PROVIDED DATA:
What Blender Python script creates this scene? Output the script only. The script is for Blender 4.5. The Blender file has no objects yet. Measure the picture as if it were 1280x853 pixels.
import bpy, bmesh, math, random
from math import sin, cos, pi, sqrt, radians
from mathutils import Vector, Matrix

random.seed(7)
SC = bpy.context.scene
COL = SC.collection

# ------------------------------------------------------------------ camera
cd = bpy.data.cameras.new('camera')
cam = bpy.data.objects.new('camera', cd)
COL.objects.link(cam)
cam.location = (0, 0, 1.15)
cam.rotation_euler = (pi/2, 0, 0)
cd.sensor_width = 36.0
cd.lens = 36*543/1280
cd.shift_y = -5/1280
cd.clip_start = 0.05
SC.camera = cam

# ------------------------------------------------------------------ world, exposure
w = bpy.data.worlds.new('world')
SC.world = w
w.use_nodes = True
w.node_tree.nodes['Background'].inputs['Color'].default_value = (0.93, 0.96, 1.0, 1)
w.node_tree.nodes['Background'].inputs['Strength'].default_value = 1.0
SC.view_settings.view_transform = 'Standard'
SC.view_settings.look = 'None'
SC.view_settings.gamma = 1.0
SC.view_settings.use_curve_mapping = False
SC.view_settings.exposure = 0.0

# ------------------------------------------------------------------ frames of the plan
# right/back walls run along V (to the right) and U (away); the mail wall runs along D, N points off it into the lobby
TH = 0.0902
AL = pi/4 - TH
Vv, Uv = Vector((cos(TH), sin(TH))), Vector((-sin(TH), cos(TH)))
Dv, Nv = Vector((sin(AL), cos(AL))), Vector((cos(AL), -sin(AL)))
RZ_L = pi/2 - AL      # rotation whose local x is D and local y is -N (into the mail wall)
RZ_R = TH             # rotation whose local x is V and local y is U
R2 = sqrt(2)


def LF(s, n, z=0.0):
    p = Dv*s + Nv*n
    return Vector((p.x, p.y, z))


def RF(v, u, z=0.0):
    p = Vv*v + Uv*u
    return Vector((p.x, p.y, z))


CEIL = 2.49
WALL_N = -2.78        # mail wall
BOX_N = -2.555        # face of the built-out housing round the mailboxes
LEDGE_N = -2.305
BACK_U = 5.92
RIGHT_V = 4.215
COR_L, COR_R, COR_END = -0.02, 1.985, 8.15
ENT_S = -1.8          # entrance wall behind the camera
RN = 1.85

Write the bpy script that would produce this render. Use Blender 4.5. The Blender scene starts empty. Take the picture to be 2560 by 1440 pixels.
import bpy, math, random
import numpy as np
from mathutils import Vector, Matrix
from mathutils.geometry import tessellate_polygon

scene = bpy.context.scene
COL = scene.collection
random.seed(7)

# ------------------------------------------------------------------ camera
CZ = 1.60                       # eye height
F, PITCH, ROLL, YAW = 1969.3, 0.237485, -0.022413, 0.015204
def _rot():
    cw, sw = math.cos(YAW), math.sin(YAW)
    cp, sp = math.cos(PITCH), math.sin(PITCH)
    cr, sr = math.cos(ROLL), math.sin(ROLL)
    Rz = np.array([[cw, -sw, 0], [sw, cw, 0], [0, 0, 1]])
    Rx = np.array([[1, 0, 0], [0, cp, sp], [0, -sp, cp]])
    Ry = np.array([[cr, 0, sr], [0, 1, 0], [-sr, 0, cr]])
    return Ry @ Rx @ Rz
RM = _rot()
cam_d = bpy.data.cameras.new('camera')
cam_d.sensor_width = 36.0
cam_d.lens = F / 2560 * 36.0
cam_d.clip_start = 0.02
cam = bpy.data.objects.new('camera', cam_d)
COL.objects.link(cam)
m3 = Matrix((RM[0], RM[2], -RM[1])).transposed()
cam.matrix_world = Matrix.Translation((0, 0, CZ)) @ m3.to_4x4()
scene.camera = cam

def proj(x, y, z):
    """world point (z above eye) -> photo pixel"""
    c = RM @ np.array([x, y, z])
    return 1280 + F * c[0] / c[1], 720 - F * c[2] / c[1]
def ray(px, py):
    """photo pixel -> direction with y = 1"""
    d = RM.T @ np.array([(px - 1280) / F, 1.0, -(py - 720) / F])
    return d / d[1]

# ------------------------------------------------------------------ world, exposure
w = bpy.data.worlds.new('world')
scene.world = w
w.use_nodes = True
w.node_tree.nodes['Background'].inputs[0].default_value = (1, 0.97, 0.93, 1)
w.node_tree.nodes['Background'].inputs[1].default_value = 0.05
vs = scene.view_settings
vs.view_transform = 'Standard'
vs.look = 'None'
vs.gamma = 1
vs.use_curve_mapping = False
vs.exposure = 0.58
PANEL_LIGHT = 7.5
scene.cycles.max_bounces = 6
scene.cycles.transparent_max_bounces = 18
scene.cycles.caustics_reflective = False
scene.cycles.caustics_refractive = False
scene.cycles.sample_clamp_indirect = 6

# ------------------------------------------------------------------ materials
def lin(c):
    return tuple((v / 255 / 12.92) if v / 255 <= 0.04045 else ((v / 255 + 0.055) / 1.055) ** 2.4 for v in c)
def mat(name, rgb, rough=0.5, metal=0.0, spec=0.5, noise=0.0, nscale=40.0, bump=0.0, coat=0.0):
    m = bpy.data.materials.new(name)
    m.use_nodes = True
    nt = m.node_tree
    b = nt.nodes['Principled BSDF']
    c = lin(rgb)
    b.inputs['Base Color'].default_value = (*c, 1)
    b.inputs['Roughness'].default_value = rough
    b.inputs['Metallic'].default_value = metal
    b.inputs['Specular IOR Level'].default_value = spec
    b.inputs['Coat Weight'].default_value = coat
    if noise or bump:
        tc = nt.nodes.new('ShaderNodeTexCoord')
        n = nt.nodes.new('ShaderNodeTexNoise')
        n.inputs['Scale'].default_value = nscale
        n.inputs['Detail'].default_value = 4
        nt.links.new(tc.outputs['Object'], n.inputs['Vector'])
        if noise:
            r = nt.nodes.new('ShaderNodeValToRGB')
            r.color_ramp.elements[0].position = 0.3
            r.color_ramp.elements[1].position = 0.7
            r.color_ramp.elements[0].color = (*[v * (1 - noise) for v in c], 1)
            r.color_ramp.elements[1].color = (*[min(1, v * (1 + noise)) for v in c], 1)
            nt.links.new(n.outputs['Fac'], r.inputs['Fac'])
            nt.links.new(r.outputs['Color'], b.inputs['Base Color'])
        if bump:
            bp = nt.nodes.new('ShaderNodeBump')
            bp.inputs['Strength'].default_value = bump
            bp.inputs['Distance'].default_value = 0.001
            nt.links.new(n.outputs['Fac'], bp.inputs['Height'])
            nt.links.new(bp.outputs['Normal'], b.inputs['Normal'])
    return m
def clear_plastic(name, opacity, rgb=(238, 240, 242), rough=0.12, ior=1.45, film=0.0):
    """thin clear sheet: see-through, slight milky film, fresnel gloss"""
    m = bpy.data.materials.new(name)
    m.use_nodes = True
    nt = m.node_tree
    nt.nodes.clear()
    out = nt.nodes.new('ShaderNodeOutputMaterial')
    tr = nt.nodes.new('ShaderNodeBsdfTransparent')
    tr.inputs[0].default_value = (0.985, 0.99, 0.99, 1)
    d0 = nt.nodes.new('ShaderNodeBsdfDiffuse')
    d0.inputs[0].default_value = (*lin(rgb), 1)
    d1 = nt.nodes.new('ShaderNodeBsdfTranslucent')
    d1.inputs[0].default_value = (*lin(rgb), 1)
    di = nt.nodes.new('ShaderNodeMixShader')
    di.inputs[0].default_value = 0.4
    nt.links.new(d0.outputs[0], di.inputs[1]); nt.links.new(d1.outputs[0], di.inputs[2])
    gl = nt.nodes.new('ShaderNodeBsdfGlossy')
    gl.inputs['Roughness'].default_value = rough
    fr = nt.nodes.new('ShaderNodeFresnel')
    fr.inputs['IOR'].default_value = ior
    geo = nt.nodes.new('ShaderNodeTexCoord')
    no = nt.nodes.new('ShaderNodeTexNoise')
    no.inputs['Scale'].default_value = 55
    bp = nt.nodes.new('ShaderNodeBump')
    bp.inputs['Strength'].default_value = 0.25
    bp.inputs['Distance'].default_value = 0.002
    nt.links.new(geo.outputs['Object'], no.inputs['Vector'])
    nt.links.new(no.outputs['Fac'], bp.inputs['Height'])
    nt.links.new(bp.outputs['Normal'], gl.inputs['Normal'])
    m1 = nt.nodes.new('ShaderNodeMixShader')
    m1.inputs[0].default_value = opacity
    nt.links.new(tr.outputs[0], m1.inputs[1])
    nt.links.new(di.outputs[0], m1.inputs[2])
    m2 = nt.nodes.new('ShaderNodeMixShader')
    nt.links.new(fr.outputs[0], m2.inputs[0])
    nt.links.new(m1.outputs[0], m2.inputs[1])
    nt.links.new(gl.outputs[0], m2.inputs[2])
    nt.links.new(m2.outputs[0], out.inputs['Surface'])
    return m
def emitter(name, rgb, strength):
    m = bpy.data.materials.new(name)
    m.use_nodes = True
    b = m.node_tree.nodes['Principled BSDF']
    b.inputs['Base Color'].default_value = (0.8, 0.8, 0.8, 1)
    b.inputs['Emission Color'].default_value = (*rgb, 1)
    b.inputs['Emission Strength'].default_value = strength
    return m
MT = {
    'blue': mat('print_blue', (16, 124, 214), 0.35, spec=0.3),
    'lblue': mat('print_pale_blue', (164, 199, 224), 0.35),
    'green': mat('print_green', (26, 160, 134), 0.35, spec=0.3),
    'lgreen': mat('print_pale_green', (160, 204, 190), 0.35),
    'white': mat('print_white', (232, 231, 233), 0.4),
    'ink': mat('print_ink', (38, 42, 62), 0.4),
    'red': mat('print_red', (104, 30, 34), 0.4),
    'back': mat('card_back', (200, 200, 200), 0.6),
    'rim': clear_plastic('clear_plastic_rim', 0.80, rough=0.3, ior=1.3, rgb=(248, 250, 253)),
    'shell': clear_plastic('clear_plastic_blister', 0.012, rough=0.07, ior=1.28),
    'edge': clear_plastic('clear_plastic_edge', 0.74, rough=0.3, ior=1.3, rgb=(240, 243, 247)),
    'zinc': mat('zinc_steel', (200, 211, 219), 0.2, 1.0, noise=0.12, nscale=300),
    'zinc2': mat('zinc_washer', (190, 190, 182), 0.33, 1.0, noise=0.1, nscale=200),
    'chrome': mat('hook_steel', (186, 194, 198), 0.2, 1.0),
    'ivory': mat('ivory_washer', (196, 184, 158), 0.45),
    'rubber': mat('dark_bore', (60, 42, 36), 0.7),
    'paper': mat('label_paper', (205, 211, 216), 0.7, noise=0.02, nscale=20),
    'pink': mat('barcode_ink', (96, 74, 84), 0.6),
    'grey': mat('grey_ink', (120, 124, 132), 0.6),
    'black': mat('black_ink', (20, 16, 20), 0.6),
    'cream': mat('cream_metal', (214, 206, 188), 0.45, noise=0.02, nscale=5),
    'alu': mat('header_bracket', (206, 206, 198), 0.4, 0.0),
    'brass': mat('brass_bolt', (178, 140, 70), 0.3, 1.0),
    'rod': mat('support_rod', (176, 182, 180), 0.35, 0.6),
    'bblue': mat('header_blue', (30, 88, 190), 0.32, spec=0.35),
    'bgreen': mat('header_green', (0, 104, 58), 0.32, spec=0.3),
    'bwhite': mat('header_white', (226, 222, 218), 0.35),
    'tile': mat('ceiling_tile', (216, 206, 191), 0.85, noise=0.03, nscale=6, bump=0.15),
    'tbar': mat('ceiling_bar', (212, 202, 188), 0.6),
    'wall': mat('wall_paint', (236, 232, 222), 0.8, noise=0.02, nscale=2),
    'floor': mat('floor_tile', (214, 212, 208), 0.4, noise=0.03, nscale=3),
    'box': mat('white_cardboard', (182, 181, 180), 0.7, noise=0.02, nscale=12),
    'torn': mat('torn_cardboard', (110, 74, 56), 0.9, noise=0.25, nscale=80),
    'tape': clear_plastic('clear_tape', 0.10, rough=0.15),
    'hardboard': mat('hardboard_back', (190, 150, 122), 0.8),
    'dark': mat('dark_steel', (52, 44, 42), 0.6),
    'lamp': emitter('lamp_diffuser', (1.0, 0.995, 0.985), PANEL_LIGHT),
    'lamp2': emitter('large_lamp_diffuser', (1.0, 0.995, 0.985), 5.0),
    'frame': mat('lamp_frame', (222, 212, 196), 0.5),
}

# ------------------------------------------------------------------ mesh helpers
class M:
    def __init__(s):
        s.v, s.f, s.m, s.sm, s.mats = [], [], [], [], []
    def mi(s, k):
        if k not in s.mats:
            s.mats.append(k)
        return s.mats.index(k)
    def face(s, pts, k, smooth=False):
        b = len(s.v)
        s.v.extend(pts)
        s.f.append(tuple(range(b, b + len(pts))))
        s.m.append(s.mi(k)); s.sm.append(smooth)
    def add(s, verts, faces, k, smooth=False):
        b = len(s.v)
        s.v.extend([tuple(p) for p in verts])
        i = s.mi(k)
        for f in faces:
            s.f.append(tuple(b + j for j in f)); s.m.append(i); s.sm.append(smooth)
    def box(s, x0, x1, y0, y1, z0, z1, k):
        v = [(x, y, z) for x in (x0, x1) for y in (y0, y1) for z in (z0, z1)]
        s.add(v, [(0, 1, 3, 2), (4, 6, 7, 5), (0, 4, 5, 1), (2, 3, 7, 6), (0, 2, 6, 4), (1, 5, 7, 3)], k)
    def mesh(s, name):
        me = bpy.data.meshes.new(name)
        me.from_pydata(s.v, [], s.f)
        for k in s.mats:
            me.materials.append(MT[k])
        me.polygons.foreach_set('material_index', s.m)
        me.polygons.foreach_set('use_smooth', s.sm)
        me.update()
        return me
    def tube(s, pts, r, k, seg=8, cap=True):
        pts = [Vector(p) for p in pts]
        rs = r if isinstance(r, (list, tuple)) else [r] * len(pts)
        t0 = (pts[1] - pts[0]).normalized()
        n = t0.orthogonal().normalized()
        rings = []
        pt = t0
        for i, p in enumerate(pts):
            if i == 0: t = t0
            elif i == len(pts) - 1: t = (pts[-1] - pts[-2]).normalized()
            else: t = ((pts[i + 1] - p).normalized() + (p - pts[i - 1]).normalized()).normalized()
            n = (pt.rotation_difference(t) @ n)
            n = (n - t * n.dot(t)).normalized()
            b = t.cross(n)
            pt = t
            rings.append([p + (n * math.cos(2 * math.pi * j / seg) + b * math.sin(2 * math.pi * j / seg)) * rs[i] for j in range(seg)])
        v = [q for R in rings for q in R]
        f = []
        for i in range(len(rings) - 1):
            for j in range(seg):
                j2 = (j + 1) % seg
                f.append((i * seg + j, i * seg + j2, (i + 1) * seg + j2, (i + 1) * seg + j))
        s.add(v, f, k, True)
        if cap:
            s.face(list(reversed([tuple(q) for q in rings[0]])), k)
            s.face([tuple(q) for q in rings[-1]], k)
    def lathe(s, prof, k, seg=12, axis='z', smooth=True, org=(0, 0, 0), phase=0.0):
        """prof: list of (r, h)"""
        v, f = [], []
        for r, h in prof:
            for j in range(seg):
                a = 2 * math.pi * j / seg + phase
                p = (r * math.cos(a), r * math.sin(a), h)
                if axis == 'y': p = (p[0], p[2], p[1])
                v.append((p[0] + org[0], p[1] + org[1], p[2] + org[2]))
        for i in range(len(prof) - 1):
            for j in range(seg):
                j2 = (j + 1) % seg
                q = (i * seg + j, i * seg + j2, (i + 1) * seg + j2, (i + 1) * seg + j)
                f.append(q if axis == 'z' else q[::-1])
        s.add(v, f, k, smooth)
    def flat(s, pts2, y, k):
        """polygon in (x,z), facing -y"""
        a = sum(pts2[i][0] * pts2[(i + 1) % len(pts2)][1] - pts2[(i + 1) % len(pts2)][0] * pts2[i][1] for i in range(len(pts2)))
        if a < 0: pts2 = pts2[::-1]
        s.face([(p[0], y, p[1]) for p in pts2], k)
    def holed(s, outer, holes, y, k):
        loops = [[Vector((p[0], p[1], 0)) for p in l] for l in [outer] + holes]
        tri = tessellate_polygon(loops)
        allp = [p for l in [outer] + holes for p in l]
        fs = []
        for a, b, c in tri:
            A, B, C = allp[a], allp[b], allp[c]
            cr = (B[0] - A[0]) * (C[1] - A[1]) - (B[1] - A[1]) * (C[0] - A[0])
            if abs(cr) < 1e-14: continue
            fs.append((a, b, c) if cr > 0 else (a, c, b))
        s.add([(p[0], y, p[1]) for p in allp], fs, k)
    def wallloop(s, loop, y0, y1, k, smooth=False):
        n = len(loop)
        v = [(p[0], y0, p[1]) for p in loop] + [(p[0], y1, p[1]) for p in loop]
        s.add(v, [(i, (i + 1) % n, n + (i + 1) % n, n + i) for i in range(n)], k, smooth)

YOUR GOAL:
Within the material above, transcribe exactly the lines that run from the line holding "Write the bpy" through the line holding "return d / d[1]".

PROBLEM SOLUTION:
Write the bpy script that would produce this render. Use Blender 4.5. The Blender scene starts empty. Take the picture to be 2560 by 1440 pixels.
import bpy, math, random
import numpy as np
from mathutils import Vector, Matrix
from mathutils.geometry import tessellate_polygon

scene = bpy.context.scene
COL = scene.collection
random.seed(7)

# ------------------------------------------------------------------ camera
CZ = 1.60                       # eye height
F, PITCH, ROLL, YAW = 1969.3, 0.237485, -0.022413, 0.015204
def _rot():
    cw, sw = math.cos(YAW), math.sin(YAW)
    cp, sp = math.cos(PITCH), math.sin(PITCH)
    cr, sr = math.cos(ROLL), math.sin(ROLL)
    Rz = np.array([[cw, -sw, 0], [sw, cw, 0], [0, 0, 1]])
    Rx = np.array([[1, 0, 0], [0, cp, sp], [0, -sp, cp]])
    Ry = np.array([[cr, 0, sr], [0, 1, 0], [-sr, 0, cr]])
    return Ry @ Rx @ Rz
RM = _rot()
cam_d = bpy.data.cameras.new('camera')
cam_d.sensor_width = 36.0
cam_d.lens = F / 2560 * 36.0
cam_d.clip_start = 0.02
cam = bpy.data.objects.new('camera', cam_d)
COL.objects.link(cam)
m3 = Matrix((RM[0], RM[2], -RM[1])).transposed()
cam.matrix_world = Matrix.Translation((0, 0, CZ)) @ m3.to_4x4()
scene.camera = cam

def proj(x, y, z):
    """world point (z above eye) -> photo pixel"""
    c = RM @ np.array([x, y, z])
    return 1280 + F * c[0] / c[1], 720 - F * c[2] / c[1]
def ray(px, py):
    """photo pixel -> direction with y = 1"""
    d = RM.T @ np.array([(px - 1280) / F, 1.0, -(py - 720) / F])
    return d / d[1]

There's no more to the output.